«Das Archiv der Gefühle»
Liestal Peter Stamm liest in der KBL
Eigentlich hätte er dem Buch den Titel «Die Geräusche des Wassers» geben wollen, verriet der Autor dem Publikum auf die Frage, wie eigentlich die endgültigen Titel gefunden würden. Die Lektorin des Verlags habe aber vermerkt, das erinnere sie an eine WC-Spülung. Klar, eine Grossstädterin kennt die verschiedenen natürlichen Geräusche von Wasser nicht wie Peter Stamm, der auf dem Land in Münsterlingen am Bodensee aufgewachsen ist und am liebsten ein Archiv für Geräusche anlegen würde.

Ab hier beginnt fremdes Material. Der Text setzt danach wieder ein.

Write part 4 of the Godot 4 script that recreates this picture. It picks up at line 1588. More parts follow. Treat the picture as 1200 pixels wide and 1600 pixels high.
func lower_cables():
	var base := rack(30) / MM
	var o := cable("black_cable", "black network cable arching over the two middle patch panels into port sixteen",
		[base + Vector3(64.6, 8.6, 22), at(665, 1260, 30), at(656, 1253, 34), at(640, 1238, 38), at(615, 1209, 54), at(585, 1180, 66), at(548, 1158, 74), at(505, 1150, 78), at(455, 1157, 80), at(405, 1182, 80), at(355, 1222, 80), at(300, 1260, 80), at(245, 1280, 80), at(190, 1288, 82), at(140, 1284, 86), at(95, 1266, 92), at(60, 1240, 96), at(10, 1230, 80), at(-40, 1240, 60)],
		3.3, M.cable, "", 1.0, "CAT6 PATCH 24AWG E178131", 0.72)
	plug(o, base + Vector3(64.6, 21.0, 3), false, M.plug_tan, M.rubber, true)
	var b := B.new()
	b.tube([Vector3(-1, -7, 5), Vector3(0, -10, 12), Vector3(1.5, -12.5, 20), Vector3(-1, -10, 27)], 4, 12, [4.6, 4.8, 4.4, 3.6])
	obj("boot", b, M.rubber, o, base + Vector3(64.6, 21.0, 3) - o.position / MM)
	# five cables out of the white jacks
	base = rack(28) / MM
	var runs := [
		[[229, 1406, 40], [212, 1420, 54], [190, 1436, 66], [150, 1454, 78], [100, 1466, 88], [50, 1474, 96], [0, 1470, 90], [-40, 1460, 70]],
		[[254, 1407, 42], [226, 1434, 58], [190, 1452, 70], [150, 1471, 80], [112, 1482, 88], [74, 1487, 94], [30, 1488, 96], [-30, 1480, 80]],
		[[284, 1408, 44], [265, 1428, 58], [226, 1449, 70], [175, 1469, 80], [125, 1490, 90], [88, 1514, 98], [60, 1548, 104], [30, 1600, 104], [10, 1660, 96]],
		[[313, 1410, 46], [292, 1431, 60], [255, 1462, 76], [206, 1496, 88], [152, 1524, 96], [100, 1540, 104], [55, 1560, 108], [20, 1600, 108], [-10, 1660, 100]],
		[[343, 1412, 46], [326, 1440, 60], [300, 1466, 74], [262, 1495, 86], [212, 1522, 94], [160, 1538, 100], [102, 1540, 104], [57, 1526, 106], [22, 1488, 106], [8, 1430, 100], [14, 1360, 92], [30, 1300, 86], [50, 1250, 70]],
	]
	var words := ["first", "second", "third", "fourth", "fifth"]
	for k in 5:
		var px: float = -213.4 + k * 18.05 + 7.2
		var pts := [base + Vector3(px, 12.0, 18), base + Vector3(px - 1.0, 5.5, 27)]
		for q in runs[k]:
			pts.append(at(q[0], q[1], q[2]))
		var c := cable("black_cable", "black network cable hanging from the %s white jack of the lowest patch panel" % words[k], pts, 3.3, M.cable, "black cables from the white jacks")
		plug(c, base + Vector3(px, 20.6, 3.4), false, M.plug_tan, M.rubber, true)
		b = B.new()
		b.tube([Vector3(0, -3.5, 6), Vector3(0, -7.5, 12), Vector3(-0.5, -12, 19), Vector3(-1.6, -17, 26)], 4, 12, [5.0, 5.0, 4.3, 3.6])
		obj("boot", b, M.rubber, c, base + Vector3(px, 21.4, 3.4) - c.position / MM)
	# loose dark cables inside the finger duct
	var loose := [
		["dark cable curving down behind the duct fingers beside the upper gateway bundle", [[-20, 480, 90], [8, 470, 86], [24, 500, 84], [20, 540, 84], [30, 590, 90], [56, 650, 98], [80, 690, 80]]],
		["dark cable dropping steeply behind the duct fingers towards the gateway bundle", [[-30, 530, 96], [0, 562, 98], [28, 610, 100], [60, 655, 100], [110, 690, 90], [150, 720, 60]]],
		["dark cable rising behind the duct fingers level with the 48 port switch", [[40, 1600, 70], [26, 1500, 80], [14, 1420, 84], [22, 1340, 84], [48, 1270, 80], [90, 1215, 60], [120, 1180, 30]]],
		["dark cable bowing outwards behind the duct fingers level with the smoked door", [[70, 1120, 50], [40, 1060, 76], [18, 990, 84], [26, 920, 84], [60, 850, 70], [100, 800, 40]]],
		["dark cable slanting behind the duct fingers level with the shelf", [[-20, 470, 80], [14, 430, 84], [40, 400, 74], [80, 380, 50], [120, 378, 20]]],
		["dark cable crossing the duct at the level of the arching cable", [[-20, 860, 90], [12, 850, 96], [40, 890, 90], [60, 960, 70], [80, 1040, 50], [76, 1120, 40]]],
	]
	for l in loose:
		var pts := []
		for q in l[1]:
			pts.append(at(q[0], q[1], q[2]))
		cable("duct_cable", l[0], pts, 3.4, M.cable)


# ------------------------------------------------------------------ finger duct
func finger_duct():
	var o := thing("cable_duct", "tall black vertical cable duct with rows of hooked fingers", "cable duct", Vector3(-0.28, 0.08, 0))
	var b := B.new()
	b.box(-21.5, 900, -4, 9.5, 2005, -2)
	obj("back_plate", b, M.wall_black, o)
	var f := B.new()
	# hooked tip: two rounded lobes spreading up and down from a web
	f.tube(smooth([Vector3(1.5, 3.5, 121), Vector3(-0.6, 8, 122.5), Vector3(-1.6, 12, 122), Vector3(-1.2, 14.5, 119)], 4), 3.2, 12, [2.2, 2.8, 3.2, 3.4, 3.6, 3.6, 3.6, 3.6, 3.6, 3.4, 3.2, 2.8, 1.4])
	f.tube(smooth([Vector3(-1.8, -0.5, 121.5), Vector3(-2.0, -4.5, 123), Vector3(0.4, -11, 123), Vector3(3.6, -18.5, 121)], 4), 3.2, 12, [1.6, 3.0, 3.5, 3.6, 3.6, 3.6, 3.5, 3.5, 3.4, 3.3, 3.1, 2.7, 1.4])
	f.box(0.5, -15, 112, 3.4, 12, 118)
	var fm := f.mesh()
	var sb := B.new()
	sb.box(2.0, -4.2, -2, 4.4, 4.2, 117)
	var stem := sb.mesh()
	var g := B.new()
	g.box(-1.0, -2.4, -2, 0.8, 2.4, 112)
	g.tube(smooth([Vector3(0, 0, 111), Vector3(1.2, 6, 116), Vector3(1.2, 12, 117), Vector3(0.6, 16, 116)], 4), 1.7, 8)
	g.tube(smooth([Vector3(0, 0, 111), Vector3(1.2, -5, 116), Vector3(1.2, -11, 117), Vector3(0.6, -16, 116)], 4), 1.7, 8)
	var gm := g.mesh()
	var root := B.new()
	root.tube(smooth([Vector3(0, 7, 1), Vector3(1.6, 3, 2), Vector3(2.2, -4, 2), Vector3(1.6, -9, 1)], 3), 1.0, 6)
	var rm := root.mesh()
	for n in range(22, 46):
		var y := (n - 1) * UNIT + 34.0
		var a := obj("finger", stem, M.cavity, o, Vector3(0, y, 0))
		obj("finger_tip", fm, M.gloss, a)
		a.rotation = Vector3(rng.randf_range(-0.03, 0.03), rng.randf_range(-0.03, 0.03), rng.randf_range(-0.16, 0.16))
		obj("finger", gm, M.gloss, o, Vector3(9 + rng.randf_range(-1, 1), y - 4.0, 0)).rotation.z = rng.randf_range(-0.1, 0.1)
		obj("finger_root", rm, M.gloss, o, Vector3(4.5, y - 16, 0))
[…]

In seinem Buch beschreibt er einen Menschen in Ich-Form, der sich nicht eigentlich getraut zu leben, sondern den Mitmenschen nur zuschaut dabei. So verpasst er es, seiner Jugendliebe Franziska, mit der er sich so gut versteht, nach einem ersten unglücklichen Liebesgeständnis als Schüler, das damals nicht erwidert wurde, spätere angebotene Gelegenheiten zu nutzen. Er lebt für ein Archiv, das er rettet aus dem Pressehaus, das ihn entlassen hat. Er baut es ein in seinen Keller und verkriecht sich seinem Haus. Dort und auf einsamen Spaziergängen dem Fluss entlang träumt er von Franziska, die ihn in Gedanken ständig begleitet – und was alles hätte sein können, wenn er den Mut gehabt hätte, anders zu handeln. Ihre Person ist leicht angelehnt an Francine Jordi, denn die Angebetete ist auch Sängerin. Nach einer Klassenzusammenkunft nach 40 Jahren, zu der Franziska nicht erscheint, getraut er sich, ihr ein E-Mail zu schreiben. Einer Einladung von ihr getraut er nicht zu folgen aus Angst, die Begegnung mit der Wirklichkeit könnte sein Traumbild von der Traumfrau zerstören. Zum Glück ist das Buch hier noch nicht zu Ende an der Stelle, an der Peter Stamm schelmisch lächelnd das Publikum fragend zurückliess in der Ungewissheit, ob es ein Happy End gibt. Wenn da nicht eine Zuhörerin gewesen wäre, die eine Andeutung machte über die Erlösung des Protagonisten aus seiner untätigen Gefühlswelt nach der 40 Jahre dauernden grossen und verstörenden Fantasieliebe.
Susanne Wäfler-Müller, die Leiterin der Kantonsbibliothek Liestal, stellte dem Literaturgast, der nun zum dritten Mal in der KBL las, einige informative Fragen. Und so vernahm man einiges über die Methode zu seiner typischen verdichteten Schreibweise mit kurzen prägnanten Sätzen. Über das Finden von Stoff für seine Bücher, die meist die Zeit beschreiben, in der er dann gerade lebt. Das beschriebene Buch spiegelt die Einsamkeit des Lockdowns und das ungelebte Leben. Stamm, der schon etliche Literaturpreise gewonnen hat, darunter den schweizerischen Buchpreis, verheisst verschmitzt, sein allerneustes Buch sei sein lustigstes und werde auch verfilmt. Die Neugier ist geweckt beim zahlreich erschienenen Publikum.